### Exercise:
Take every line that has the string "part" and copy it out.

-- start Data section --

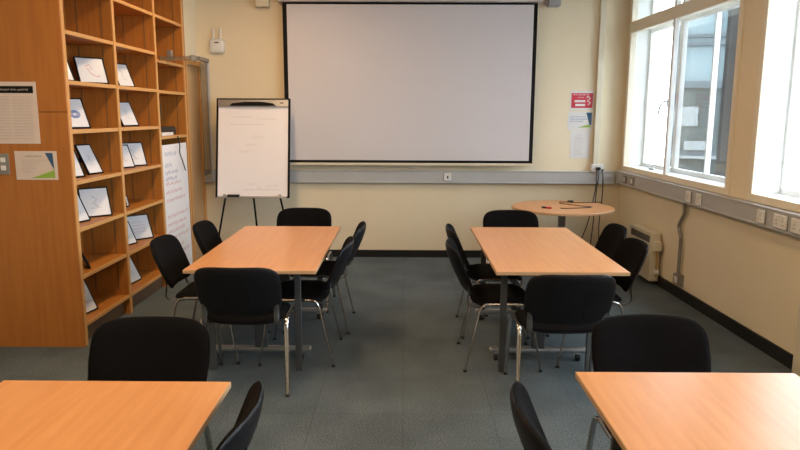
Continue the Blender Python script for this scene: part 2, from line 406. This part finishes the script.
# ------------------------------------------------------------------ flip chart easel
o = thing('flip_chart_easel', 'white flip chart easel standing beside the projector screen', 'flip chart', (-1.645, 7.15, .0))
tilt = math.atan(.20 / 1.04)
b = thing('board', None, None); b.parent = o; b.location = (0, 0, .775); b.rotation_euler = (-tilt, 0, math.radians(0))
COL.objects.unlink(b); bpy.data.objects.remove(b)
def brd(mbx, name, m, par, sm=False):
    q = mbx.build(name, m, par, sm); q.location = (0, 0, .758); q.rotation_euler = (-tilt, 0, 0); return q
H = 1.085; W2 = .402
pan = brd(MB().box((-W2 + .01, -.008, .01), (W2 - .01, .008, H - .01)), 'board_panel', 'white', o)
fr = MB()
for lo, hi in (((-W2, -.013, 0), (-W2 + .022, .013, H)), ((W2 - .022, -.013, 0), (W2, .013, H)), ((-W2, -.013, H - .016), (W2, .013, H)), ((-W2, -.013, 0), (W2, .013, .016))): fr.box(lo, hi, .003)
brd(fr, 'board_frame', 'black', o)
brd(MB().box((-W2 + .02, -.030, H - .095), (W2 - .02, -.010, H - .018), .004), 'clamp_bar', 'steel', o)
hd = MB().poly([(-.25, -.031, H - .085), (-.22, -.031, H - .062), (-.08, -.031, H - .046), (.1, -.031, H - .046), (.22, -.031, H - .062), (.25, -.031, H - .085)], (0, -.02, 0))
brd(hd, 'clamp_handle', 'black', o)
brd(MB().box((.295, -.0315, H - .06), (.33, -.0300, H - .048)), 'badge', 'darkink', o)
brd(MB().box((-W2 + .03, -.055, -.004), (W2 - .03, -.010, .010), .003), 'pen_tray', 'steel', o)
p = MB(); fnb = lambda u, v: (u, -.0092, v); nb = (0, -1, 0)
for k, (a, bb, z, hh) in enumerate(((-.22, -.02, .88, .02), (-.25, .12, .80, .015), (.05, .25, .86, .02), (-.02, .12, .66, .05), (-.08, .04, .58, .03), (-.15, -.02, .50, .03), (-.05, .03, .15, .03), (.05, .09, .11, .02), (.14, .28, .13, .03), (-.1, .3, .09, .008))):
    p = MB(); scrawl(p, a, bb, z, hh, fnb, .004, seed=60 + k); brd(p, 'wiped_mark', 'paleink', o)
tag(MB().box((-.065, -.02, 0), (.065, .02, .028), .005).build('board_eraser', 'rubber', loc=(-1.845, 7.15 - .036, .770)), 'small dark eraser resting on the flip chart tray', 'eraser')
for a, bb in (((-.29, .01, .80), (-.46, .02, .0)), ((.29, .01, .80), (.46, .02, .0)), ((-.0, .035, .80), (.0, .30, .0))):
    g = MB().tube([a, bb], .011, 8).build('leg', 'black', o, True)
for s in (-1, 1): MB().box((s * .30 - .015, -.02, .765), (s * .30 + .015, .02, .80), .004).build('leg_joint', 'steel', o)
# ------------------------------------------------------------------ bookcase
o = thing('bookcase', 'tall built-in orange wooden bookcase with open shelves on left', 'bookcase', (XF, 4.56, 0))
Y0 = 4.56; XBk = -.36
ups = [(0, .04), (.80, .84), (1.68, 1.72), (2.47, 2.51)]
SZ = {0: (.165, .515, .855, 1.19, 1.545, 1.88, 2.215, 2.56, 2.90), 1: (.165, .515, .855, 1.19, 1.545, 1.88, 2.215, 2.56, 2.90), 2: (1.445, 1.875, 2.155, 2.56, 2.90)}
for a, bb in ups:
    u = MB().box((XBk, a, 0), (-.010, bb, ZC)).build('upright', 'book_wood', o)
    MB().box((-.010, a - .0, .0), (0, bb, ZC), .002).build('lipping', 'edge_wood', u)
u = MB().box((XBk, 2.51, 0), (-.0, 2.535, ZC), .002).build('upright', 'panel_wood', o)
for bay, zs in SZ.items():
    a, bb = ups[bay][1], ups[bay + 1][0]
    for z in zs:
        s = MB().box((XBk, a, z - .028), (-.014, bb, z)).build('shelf', 'book_wood', o)
        MB().box((-.014, a, z - .028), (-.004, bb, z), .002).build('lipping', 'edge_wood', s)
MB().box((XBk - .012, 0, 0), (XBk, 2.535, ZC)).build('back_panel', 'panel_wood', o)
MB().box((-.08, .04, 0), (-.055, 2.47, .137), .002).build('plinth', 'plinth', o)
# adjustable shelf strips on the uprights
st = MB()
for a, bb in ups:
    for xx in (-.09, -.28):
        st.box((xx - .006, bb, .2), (xx + .006, bb + .0015, 3.1)); 
        if a > 0: st.box((xx - .006, a - .0015, .2), (xx + .006, a, 3.1))
st.build('shelf_strip', 'stripe', o)
# ---- framed pictures standing on the shelves
def frame(x, y, z, yaw, lean, w_, h_, style, label, seed, back=False):
    """yaw = direction the picture faces (0 = +x into the room), lean back in degrees"""
    o = thing('picture_frame', label, 'picture frame', (x, y, z), math.radians(yaw + 90), 'framed pictures on the bookcase')
    # local: faces -y ; bottom edge on the shelf
    R = (-math.radians(lean), 0, 0)
    def add(mb, nm, m, par=o):
        q = mb.build(nm, m, par); 
        if par == o: q.rotation_euler = R; q.location = (0, 0, .004)
        return q
    hw = w_ / 2; t = .009
    f = MB()
    for lo, hi in (((-hw, -.006, 0), (-hw + t, .010, h_)), ((hw - t, -.006, 0), (hw, .010, h_)), ((-hw, -.006, 0), (hw, .010, t)), ((-hw, -.006, h_ - t), (hw, .010, h_))): f.box(lo, hi, .001, 1)
    f.box((-hw + .002, .004, .002), (hw - .002, .009, h_ - .002))
    add(f, 'frame', 'black')
    pic = add(MB().box((-hw + t, -.002, t), (hw - t, .004, h_ - t)), 'picture', 'print' if style != 'none' else 'white')
    d = MB(); rn = random.Random(seed); cx, cz = 0, h_ * .5; r = min(w_, h_) * .22
    if style == 'swirl':
        d.stroke([(cx - r * .9 + .0, -.003, cz + r * .6), (cx - r * .2, -.003, cz + r), (cx + r * .3, -.003, cz + r * .2), (cx - r * .7, -.003, cz + r * .3), (cx - r * .1, -.003, cz - r * .7), (cx + r * .8, -.003, cz - r * 1.1), (cx + r * 1.3, -.003, cz - r * .8)], .005)
    elif style == 'round':
        for q in (1, .75, .5): d.stroke([(cx + r * q * math.cos(k * PI / 8), -.003, cz - r * .2 + r * .7 * q * math.sin(k * PI / 8)) for k in range(17)], .006)
    elif style == 'text':
        for k in range(4): scrawl(d, -hw * .6, hw * .5, h_ * (.7 - k * .13), .014, lambda u, v: (u, -.003, v), .003, seed=seed + k)
    else:
        d.stroke([(cx - r * .4, -.003, cz + r), (cx + r * .3, -.003, cz + r * .4), (cx - r * .3, -.003, cz - r * .1), (cx + r * .4, -.003, cz - r * .9)], .005)
        scrawl(d, -hw * .4, hw * .4, h_ * .3, .008, lambda u, v: (u, -.003, v), .002, seed=seed)
    d.build('drawing', {'swirl': 'redink', 'round': 'blueink', 'text': 'redink'}.get(style, 'ink'), pic)
    s = math.sin(math.radians(lean)); c = math.cos(math.radians(lean))
    top = (0, s * h_ * .8 + .012, c * h_ * .8)
    sd = MB().poly([(-.012, top[1], top[2]), (.012, top[1], top[2]), (.035, top[1] + .09, .003), (-.035, top[1] + .09, .003)], (0, .004, 0))
    sd.build('easel_strut', 'black', o)
    return o
m = mat('glossy_print', (.72, .72, .74), .22, scale=4, col2=(.66, .70, .76)); M['print'] = m
XP = -2.40
FR = [ # x, y, z, yaw, lean, w, h, style, label
 (XP + .02, 5.19, 1.88, -40, 22, .225, .215, 'swirl', 'black frame with a red swirl drawing, third shelf of nearest bay'),
 (XP, 4.795, 1.88, -25, 24, .15, .20, 'line', 'sliver of a pale frame left of the red swirl picture'),
 (XP, 4.935, 1.545, -30, 24, .19, .24, 'round', 'black frame with a round grey blue drawing in nearest bay'),
 (XP, 5.155, 1.19, -12, 26, .17, .25, 'line', 'narrow black frame propped on an easel strut in the nearest bay'),
 (XP, 4.83, 1.19, -20, 24, .17, .22, 'line', 'edge of a frame left of the narrow propped one in nearest bay'),
 (XP, 5.13, .855, -46, 20, .225, .235, 'line', 'largest pale framed picture facing the room in the nearest bay'),
 (XP, 4.86, .855, -15, 26, .19, .24, 'line', 'frame part hidden at left of the large pale picture'),
 (XP + .03, 4.87, .515, 30, 24, .15, .24, 'line', 'dark frame turned away showing its edge in the nearest bay'),
 (XP + .02, 4.83, .165, -10, 24, .22, .27, 'text', 'frame standing on the bottom shelf of the nearest bay'),
 (XP, 5.84, 1.88, -22, 24, .19, .22, 'line', 'top framed picture in the middle bay'),
 (XP - .06, 5.69, 1.88, -22, 24, .17, .20, 'line', 'frame half hidden behind the top picture in middle bay'),
 (XP, 5.88, 1.545, -16, 24, .21, .23, 'line', 'single narrow framed picture on the second filled shelf of middle bay'),
 (XP, 5.94, 1.19, -36, 20, .22, .22, 'line', 'right frame of the overlapping pair in the middle bay'),
 (XP - .0, 5.72, 1.19, -24, 22, .20, .21, 'line', 'left frame of the overlapping pair in the middle bay'),
 (XP, 5.70, .855, 12, 10, .10, .10, 'line', 'tiny frame alone on a shelf in the middle bay'),
 (XP, 5.98, .515, -40, 24, .22, .235, 'text', 'frame with red writing in the middle bay'),
 (XP, 5.72, .515, -15, 24, .17, .21, 'line', 'frame left of the red writing picture in the middle bay'),
 (XP, 5.78, .165, -6, 26, .20, .24, 'line', 'frame standing on the bottom shelf of the middle bay'),
]
for k, (x, y, z, ya, le, w_, h_, st_, lb) in enumerate(FR): frame(x, y, z, ya, le, w_, h_, st_, lb, 100 + k * 7)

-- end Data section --

### Response to this exercise:
Continue the Blender Python script for this scene: part 2, from line 406. This part finishes the script.
 (XP, 4.86, .855, -15, 26, .19, .24, 'line', 'frame part hidden at left of the large pale picture'),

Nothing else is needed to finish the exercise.